Une efficacité qui n’est plus à prouver

«Depuis le début ce projet était inadapté et irresponsable !», a réagi de son côté le groupe d’opposition municipale «Une volonté pour Marseille» sur la plateforme X (ex-Twitter). Plusieurs riverains de la future salle, qui devait siéger boulevard de la Libération non loin de la Canebière, s’offusquaient aussi du choix de leur quartier, soulignant qu’il n’est pas un lieu de consommation et qu’il abrite plus de 5 000 enfants dans un rayon de 700 mètres. Le «Collectif citoyens enfants Libération» s’est également félicité de la nouvelle, louant la «sagesse» du gouvernement qui s’est «porté en défaveur de ce projet de HSA (salle de shoot)». «On ne crée pas une HSA n’importe où, n’importe comment. C’est systématiquement à proximité des lieux de consommation», répond Marie Ongün-Rombaldi.

«On est à la fois surpris et pas surpris, soupire la déléguée générale de la Fédération addiction. Surpris parce que l’association porteuse du projet a multiplié ces derniers mois les communiqués, effectué de la médiation dans le quartier, du porte-à-porte auprès des commerces et des réunions avec les riverains.» En somme, beaucoup, beaucoup de sensibilisation. «Et on n’est pas surpris parce que c’est exactement ce qu’il s’est passé à Lille», observe-t-elle. En octobre 2021, la maire de Lille, Martine Aubry, avait accusé Gérald Darmanin, ministre de l’Intérieur et conseiller municipal à Tourcoing, d’avoir coulé son projet de salle de consommation à moindre risque à quelques jours de son ouverture dans le quartier du Faubourg de Béthune.

«C’est un dispositif de santé avant tout»

«C’est inquiétant, parce que malgré tout le travail, il y a toujours quelqu’un en dernière minute qui va douter», fait remarquer Marie Ongün-Rombaldi. Pourtant, les études prouvant les bienfaits de ces espaces de consommation se multiplient. Réduction de la morbidité, de la mortalité, de la consommation dans l’espace public… Les HSA diminuent aussi considérablement les risques liés au partage de matériel d’injection, comme le VIH et l’hépatite C.
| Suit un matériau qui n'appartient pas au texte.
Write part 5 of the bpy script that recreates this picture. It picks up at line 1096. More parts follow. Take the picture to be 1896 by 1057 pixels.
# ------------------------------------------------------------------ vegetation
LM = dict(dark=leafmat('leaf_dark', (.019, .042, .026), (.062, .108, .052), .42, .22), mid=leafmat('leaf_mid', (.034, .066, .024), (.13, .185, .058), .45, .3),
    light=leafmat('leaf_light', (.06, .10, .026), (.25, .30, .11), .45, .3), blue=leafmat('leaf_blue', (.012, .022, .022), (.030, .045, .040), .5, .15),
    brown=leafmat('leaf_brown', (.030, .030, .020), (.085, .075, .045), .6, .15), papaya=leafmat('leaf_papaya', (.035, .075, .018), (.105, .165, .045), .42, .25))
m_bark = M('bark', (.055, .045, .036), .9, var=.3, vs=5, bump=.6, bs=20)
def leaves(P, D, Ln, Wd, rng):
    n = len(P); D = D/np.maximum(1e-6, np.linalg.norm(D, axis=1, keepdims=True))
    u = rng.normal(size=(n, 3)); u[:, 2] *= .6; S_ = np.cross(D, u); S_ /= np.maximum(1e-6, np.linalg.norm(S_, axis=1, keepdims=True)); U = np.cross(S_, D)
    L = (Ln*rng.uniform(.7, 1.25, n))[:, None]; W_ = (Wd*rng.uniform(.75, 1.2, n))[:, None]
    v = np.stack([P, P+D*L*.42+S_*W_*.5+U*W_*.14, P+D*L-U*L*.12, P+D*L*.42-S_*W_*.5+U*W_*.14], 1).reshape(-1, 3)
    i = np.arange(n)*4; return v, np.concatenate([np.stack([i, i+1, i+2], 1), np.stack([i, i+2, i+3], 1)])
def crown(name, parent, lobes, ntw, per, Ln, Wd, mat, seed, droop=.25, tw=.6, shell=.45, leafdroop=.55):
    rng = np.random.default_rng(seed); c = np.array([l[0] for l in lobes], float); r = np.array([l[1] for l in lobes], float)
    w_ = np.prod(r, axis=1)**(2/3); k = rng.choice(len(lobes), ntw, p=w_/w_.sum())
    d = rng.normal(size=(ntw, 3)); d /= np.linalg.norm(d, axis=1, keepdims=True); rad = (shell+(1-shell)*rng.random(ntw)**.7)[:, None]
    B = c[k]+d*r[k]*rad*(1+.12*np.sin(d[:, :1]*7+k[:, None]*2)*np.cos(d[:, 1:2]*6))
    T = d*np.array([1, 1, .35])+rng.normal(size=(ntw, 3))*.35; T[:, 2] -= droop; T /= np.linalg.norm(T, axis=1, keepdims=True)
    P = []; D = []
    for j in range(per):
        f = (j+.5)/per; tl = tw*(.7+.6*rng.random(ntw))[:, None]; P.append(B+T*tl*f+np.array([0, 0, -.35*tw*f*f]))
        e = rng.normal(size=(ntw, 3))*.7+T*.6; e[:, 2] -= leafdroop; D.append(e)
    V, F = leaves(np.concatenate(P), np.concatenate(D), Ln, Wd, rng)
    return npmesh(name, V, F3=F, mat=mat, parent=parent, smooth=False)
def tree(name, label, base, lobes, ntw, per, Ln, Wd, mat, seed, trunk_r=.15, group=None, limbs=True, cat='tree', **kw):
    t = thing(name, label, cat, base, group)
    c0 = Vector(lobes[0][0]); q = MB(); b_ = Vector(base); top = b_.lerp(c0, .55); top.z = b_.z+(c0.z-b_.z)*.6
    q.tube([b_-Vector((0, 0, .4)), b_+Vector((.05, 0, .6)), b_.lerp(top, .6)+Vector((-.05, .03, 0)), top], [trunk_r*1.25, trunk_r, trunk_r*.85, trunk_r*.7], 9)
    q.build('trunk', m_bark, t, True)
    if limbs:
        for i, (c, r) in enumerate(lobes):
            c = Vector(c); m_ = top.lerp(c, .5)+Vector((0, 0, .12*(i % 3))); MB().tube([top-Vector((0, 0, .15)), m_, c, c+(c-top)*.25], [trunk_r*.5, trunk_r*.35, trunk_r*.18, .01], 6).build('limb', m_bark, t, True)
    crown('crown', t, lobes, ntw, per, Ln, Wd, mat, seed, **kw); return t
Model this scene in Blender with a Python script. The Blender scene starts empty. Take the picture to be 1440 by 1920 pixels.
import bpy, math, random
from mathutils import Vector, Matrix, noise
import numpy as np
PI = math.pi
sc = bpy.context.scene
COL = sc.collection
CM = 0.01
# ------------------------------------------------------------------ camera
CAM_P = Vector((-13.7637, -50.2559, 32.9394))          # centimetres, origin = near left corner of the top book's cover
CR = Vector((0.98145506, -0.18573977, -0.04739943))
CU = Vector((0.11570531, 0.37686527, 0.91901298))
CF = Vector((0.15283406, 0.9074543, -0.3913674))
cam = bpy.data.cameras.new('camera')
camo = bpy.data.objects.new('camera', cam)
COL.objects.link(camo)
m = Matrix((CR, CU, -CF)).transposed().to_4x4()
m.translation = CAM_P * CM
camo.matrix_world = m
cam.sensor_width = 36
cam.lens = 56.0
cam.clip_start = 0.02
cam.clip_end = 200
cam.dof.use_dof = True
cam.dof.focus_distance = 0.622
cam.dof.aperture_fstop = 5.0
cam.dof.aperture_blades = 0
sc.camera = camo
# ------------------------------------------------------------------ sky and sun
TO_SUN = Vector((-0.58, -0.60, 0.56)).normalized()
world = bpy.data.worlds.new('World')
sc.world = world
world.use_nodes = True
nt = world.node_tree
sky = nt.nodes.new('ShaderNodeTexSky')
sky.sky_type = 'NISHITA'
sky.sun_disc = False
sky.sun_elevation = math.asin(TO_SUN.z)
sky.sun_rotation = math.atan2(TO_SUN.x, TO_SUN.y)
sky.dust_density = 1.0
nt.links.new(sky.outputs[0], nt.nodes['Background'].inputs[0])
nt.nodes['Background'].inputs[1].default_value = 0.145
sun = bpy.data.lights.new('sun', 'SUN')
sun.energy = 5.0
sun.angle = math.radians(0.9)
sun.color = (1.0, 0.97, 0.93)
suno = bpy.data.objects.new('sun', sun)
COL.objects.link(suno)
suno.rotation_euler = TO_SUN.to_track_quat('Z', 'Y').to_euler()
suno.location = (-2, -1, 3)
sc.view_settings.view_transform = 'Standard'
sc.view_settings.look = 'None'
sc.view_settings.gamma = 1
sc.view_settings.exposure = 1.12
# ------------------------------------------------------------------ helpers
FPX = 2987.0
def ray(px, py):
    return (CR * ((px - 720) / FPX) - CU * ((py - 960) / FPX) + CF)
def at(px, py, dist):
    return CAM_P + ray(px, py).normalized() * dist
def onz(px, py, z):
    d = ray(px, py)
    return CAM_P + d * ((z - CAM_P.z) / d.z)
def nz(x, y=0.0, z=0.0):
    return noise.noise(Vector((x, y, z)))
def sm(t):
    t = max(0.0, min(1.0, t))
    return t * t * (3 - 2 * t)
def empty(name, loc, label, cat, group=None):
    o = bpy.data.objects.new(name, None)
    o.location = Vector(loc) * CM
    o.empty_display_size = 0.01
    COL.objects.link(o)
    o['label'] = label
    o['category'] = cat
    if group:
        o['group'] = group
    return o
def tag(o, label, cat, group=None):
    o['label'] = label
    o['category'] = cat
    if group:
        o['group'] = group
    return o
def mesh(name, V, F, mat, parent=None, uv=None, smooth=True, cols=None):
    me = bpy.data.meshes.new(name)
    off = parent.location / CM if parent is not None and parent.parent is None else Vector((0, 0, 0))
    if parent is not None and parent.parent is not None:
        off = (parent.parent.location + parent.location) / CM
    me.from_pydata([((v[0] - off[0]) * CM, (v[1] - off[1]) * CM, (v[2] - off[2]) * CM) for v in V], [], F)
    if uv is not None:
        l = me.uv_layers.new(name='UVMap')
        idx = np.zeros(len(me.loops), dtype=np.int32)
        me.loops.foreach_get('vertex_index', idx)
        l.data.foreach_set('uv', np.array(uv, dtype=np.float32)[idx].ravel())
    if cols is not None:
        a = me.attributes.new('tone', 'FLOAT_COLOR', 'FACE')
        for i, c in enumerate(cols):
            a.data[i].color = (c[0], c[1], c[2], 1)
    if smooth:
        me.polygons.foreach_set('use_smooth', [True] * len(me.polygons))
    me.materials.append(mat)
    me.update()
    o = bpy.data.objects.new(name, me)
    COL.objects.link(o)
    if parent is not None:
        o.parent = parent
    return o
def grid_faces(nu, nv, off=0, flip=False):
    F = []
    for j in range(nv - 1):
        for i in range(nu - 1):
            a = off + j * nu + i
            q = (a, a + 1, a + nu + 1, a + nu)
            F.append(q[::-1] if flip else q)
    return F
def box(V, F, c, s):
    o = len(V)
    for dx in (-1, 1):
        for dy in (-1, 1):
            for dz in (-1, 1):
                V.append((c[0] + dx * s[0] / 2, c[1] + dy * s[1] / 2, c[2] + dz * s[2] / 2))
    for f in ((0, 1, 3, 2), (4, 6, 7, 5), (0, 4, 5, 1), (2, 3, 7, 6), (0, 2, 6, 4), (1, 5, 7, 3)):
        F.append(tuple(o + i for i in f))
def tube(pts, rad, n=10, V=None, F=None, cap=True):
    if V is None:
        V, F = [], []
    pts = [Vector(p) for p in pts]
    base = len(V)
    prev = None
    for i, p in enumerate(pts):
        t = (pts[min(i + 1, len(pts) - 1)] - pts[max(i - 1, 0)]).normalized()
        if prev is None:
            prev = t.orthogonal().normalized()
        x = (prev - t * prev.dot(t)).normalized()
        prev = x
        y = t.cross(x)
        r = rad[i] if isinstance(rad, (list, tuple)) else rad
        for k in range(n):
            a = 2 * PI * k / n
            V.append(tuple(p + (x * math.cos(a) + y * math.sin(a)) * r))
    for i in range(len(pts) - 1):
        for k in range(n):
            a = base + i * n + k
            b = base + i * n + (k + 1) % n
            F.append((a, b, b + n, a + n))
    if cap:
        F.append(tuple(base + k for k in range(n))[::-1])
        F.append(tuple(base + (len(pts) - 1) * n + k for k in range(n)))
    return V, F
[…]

Comment justifier un tel retard français dans l’ouverture de ces HSA ? A ce jour, seules deux infrastructures existent en France, à Paris et à Strasbourg. «Alors qu’il en existe 25 en Allemagne, une dizaine en Suisse, et qu’une deuxième est en train d’ouvrir à Bruxelles», s’offusque Marie Ongün-Rombaldi. Les représentations négatives collent à la peau de ces salles, qui sont aussi bénéfiques pour les consommateurs que les riverains. «C’est un dispositif de santé avant tout», rappelle-t-elle. Pour la déléguée générale de la Fédération addiction, une telle politique contribue à donner «l’impression que les consommateurs de drogues ne sont pas des citoyens comme les autres, et qu’il faudrait les cacher».

Même à droite de l’échiquier politique, la présidente divers droite de la métropole d’Aix-Marseille-Provence, Martine Vassal, ou le président Renaissance de la région Provence-Alpes-Côte-d’Azur, Renaud Muselier, se sont déclarés officiellement favorables à une HSA. Mais pas sur son emplacement prévu, et plutôt près d’un hôpital, ont-ils jugé. Le maire divers gauche de Marseille, Benoît Payan, avait lui annoncé attendre une position du gouvernement sur ce projet, ajoutant : «On ne fait ni sans la population ni sans les professionnels de santé et encore moins sans le gouvernement.» Résultat : on ne fait tout simplement pas.